Huntsman Jr. believes that a generational overhaul is in order. Unafraid by the bold move he made comparing the GOP to the UK conservatives, the “Tories”,  he qualified them as an “angry bunch of narrow-minded people”. It does ring a bell. There shall be no more talk of aggression and retaliation, of conspiracy and lack of compromise. For Huntsman, the divide in the GOP is not due to a fundamental crisis in ideology, it’s not the moral downfall of November, it’s not due to the GOP’s expenses during the campaign; this shipwreck is not imputable to Bush’s mistakes either. It’s a question of renewal and of transmittable knowledge. “[The Tories] started branching out through, maybe, taking a second look at the issues of the day, much like we’re going to have to do for the Republican Party, to reconnect with the youth, to reconnect with people of color, to reconnect with different geographies that we have lost.” It may hit a severely sore spot, but there is no denying that John McCain failed to approach and connect with the young graduates, the young professionals, a generation with a distant memory of Bill Clinton yet still bruised by eight years under Walker Bush. Appealing to the paragons of virtue and morals that war veterans and so-called “Joe-the-Plumbers” represented for America, the GOP blatantly ignored and scorned the population which represents the biggest demographic yet: that of change, people facing decision-making on a daily basis, at the crossroads of their lives, in need of a practical and non-judgemental guidance. People that have been hurt or misrepresented in the past, people that would need more leeway, who refuse to be addressed in a condescending manner. People who have been patronized and refused entry to their professional and personal dreams. This is the button Barack Obama pressed constantly during the campaign, that sealed his victory. If Joe Biden can bridge that generational gap, sure Buttars can.

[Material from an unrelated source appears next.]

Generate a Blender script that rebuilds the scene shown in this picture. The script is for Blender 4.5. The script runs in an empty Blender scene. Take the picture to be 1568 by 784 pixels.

Only the future will tell whether Huntsman could lead the way towards a Republican Party willing to drop the Great Old Party banner and reform its non-sequitur ways. Buttars’ discourse, complete with factual innacuracy and flawed logic, could never appeal to a broader audience in 2009. It may have saved California, Florida and Arizona from the wrath of the Mormon God, but even this is not enough to answer the real, and realistic, issues faced by the American people today. It may not have been the case in the past, but this just came in – young people do exercize their right to vote. They do so eagerly, with the promise of being heard and taken into consideration. Young people do try to insert themselves into adulthood and face their responsabilities, the consequences of their actions, and the respect they owe to their elders. Ideals and ideologies are contagious and can spread like wildfire. This is especially true of liberty. Let’s hope that Huntsman has a plan and the necessary followers to carry his vision a little further and restore a sensible quality of discourse to the Republican Party so we can finally engage into a real and consequential debate.